In Charleston Receipts, Colonel Aiken Simons' julep recipe from the late 1800s says that to crush or not to crush is debatable and depends on the strength of the mint. Nonetheless, he stipulates that the mint should indeed be crushed in the glass and left to stand for a while before the drink is mixed.

We follow the lead of the colonel, though we're indifferent on other matters of common disagreement. Whether a mixologist uses powdered or granulated sugar is of little interest to us, and we take our juleps served in glass, silver, or pewter. We let personal taste and geography settle such debates.

If we're sipping Mint Juleps in Kentucky, we accept a straw in our drink. But when in Virginia, we dare not ask for one, knowing such a request will only encourage the gentlest of bartenders to rant about the ridiculousness of serving distilled spirits with something designed for soda sipping. But be warned: Several other states - including Maryland, Georgia, Pennsylvania, and Mississippi - as well two other countries - England and Canada - lay claim to this drink.
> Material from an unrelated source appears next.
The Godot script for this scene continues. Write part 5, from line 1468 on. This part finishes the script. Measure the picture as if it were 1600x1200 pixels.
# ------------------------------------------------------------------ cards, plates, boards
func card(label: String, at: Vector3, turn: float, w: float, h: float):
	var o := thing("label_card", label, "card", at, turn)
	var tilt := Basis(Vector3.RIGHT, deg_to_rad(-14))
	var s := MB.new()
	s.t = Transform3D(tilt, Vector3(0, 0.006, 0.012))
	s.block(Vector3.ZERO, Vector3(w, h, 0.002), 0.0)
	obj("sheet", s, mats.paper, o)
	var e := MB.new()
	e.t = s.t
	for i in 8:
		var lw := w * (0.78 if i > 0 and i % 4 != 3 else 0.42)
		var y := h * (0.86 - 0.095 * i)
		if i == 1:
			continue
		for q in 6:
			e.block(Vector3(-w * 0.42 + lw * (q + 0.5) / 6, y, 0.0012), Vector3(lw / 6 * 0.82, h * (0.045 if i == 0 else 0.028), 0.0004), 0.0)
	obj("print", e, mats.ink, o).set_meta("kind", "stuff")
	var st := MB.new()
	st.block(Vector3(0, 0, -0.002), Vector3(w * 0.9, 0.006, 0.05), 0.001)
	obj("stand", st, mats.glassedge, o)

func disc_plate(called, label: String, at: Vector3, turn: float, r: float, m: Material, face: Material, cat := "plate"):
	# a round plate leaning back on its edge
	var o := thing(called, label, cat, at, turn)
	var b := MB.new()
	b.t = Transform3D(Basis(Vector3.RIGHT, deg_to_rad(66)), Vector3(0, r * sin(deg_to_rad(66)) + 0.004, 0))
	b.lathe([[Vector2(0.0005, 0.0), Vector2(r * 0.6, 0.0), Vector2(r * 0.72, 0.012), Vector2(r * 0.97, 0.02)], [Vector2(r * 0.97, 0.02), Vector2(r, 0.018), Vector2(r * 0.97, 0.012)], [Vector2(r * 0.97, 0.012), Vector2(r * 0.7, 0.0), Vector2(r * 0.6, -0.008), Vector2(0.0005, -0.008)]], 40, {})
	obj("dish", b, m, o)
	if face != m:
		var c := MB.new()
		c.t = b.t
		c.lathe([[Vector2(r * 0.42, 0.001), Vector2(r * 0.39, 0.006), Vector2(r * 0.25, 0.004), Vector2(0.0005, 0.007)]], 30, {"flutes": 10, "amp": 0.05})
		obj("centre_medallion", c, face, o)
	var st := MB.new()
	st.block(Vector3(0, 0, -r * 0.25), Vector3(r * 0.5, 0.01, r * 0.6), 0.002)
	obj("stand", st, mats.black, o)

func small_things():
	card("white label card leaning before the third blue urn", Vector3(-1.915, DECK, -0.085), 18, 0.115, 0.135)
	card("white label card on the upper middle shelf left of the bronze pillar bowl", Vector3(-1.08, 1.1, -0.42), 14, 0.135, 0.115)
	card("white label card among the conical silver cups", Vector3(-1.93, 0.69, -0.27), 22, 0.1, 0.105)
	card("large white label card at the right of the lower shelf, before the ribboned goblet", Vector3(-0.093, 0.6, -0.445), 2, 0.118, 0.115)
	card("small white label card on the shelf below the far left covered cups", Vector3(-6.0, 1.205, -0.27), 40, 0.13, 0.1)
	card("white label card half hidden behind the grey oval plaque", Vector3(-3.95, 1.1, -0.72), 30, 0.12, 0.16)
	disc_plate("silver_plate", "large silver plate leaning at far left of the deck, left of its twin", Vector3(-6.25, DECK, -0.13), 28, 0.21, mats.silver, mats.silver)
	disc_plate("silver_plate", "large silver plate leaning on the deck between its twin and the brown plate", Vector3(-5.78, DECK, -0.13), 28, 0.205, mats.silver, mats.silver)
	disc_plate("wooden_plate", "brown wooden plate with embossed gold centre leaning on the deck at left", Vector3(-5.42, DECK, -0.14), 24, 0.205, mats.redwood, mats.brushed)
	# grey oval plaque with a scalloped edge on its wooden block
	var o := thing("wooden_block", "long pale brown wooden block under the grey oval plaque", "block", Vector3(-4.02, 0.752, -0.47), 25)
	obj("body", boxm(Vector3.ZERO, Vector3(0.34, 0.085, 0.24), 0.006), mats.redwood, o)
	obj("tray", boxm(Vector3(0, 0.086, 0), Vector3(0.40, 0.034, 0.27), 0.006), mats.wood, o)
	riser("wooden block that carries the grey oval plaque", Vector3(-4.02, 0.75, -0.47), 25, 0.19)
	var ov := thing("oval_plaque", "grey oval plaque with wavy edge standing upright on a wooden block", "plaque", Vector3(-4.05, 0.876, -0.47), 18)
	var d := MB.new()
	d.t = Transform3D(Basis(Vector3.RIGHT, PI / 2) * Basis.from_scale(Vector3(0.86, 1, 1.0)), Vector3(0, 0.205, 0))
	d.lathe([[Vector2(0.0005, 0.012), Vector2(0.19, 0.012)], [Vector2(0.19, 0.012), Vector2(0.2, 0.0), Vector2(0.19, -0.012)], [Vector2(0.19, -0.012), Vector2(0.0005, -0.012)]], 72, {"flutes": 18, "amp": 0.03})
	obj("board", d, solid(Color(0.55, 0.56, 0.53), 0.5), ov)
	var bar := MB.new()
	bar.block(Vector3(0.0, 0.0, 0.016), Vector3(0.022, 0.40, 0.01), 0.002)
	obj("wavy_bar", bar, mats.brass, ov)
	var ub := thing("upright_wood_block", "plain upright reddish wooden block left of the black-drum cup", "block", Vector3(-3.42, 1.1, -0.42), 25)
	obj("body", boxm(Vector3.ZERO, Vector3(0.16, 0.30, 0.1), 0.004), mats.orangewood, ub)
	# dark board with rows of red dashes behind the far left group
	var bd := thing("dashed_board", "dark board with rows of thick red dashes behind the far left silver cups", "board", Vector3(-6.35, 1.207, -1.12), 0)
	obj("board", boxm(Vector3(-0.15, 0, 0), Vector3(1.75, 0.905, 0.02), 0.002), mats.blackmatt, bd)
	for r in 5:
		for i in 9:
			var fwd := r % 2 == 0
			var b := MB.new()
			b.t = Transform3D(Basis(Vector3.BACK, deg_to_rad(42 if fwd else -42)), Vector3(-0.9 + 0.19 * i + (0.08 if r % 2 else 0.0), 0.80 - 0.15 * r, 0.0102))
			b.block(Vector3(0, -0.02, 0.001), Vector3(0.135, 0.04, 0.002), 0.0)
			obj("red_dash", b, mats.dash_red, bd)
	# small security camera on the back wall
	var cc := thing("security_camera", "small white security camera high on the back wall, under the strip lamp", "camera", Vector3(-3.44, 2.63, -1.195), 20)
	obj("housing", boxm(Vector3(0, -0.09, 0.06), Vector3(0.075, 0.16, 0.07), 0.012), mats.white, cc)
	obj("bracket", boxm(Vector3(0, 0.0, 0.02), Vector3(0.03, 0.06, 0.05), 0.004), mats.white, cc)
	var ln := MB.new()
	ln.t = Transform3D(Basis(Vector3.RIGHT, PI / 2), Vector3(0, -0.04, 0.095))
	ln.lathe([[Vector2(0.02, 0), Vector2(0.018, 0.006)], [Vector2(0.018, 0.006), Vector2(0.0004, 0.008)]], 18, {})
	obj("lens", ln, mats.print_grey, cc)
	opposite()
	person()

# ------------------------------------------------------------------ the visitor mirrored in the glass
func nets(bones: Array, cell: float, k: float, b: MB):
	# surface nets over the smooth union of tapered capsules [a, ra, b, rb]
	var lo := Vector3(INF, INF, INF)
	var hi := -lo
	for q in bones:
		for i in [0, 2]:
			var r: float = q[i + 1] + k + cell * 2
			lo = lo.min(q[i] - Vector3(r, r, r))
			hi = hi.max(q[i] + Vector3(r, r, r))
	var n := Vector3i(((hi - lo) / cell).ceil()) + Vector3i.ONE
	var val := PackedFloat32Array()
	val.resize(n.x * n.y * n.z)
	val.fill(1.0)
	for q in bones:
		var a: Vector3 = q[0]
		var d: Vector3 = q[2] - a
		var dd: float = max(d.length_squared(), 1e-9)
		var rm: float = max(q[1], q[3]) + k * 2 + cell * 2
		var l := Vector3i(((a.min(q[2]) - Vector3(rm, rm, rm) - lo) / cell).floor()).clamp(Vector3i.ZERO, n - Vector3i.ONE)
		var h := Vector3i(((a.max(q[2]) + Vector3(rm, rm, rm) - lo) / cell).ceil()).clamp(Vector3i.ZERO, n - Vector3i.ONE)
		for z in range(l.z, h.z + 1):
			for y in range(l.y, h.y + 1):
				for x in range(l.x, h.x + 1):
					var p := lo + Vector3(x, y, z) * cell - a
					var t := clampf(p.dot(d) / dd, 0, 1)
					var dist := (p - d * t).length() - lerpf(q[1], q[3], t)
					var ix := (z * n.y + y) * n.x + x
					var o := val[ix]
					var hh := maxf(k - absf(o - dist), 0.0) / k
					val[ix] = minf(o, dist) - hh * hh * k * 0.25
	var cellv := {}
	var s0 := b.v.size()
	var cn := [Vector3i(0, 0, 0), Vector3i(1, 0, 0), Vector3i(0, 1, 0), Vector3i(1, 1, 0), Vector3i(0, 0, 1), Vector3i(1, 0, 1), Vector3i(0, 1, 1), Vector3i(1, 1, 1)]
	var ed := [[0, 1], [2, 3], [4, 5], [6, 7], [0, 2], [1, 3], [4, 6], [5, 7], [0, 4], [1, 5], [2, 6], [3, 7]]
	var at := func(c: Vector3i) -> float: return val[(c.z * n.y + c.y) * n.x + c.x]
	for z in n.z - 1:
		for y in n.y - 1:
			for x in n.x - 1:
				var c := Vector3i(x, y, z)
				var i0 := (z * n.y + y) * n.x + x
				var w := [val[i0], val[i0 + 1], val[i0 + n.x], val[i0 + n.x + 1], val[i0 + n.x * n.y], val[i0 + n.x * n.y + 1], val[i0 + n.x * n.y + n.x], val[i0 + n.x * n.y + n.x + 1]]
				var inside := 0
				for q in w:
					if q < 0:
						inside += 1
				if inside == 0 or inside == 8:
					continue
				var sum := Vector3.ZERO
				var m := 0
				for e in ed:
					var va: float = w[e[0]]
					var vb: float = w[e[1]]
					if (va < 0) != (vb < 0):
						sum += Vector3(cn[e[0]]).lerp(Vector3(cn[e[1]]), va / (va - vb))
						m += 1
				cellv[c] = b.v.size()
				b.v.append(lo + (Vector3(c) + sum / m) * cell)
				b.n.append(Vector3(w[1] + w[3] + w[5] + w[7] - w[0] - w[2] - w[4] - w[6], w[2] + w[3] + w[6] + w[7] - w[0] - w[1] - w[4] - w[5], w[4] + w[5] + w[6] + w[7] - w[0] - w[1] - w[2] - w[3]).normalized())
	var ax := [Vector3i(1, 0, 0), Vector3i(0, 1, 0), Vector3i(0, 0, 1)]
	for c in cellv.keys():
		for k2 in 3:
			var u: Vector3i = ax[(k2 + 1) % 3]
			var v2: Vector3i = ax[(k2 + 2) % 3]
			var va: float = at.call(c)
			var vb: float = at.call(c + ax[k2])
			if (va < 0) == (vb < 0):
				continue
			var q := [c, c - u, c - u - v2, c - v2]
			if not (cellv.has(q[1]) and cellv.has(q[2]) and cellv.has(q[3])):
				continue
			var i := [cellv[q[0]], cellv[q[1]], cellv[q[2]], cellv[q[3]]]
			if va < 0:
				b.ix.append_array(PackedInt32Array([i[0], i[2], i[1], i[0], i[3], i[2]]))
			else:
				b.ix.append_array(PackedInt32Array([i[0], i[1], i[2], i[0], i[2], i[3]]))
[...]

John Davis, a traveler from Britain and a Virginia plantation tutor, seems to have first mentioned the Mint Julep in his 1803 Travels of Four Years and a Half in the United States: a "dram of spirituous liquor that has mint in it, taken by Virginians of a morning."

Whether or not Kentuckians can claim to have originated the Mint Julep, it is now indelibly linked to the state. Bourbon - America's only native spirit - can by legal definition come from Kentucky only. However, we're obliged by good conscience to mention the stance of most Virginians: They used to own Bourbon County, from which this whiskey hails.

Richard Barksdale Harwell wrote a treatise in 1975 on the matter: "Clearly the Mint Julep originated in the northern Virginia tidewater, spread soon to Maryland, and eventually all along the seaboard and even to transmontane Kentucky."

We suspect that's how Harwell accounts for the infamous 1842 night in a Baltimore hotel when Charles Dickens argued with Washington Irving about the merits of a particularly large julep. "It was quite an enchanted julep," Dickens later wrote, "and carried us among innumerable people and places that we both knew. That julep held out far into the night, and my memory never saw [Irving] afterwards otherwise than as bending over it, with his straw, with an attempted air of gravity."

We often try to copy this air of gravity, and if we're annoyed by a mixer's barside manner - particularly if he's retailing silly julep lore about glassware while serving our drink with snow-cone ice - we burst his bubble by mentioning that Samuel Pepys, an English (no, not American) government official, was drinking "cans of good julep" back in the 1660s.

If we've only had one Mint Julep, we're adequately embarrassed by such an outburst, though inevitably we console ourselves with words penned by William Grimes: "If the mark of a great cocktail is the number of arguments it can provoke and the number of unbreakable rules it generates, the Mint Julep may be America's preeminent classic, edging out the Martini in a photo finish."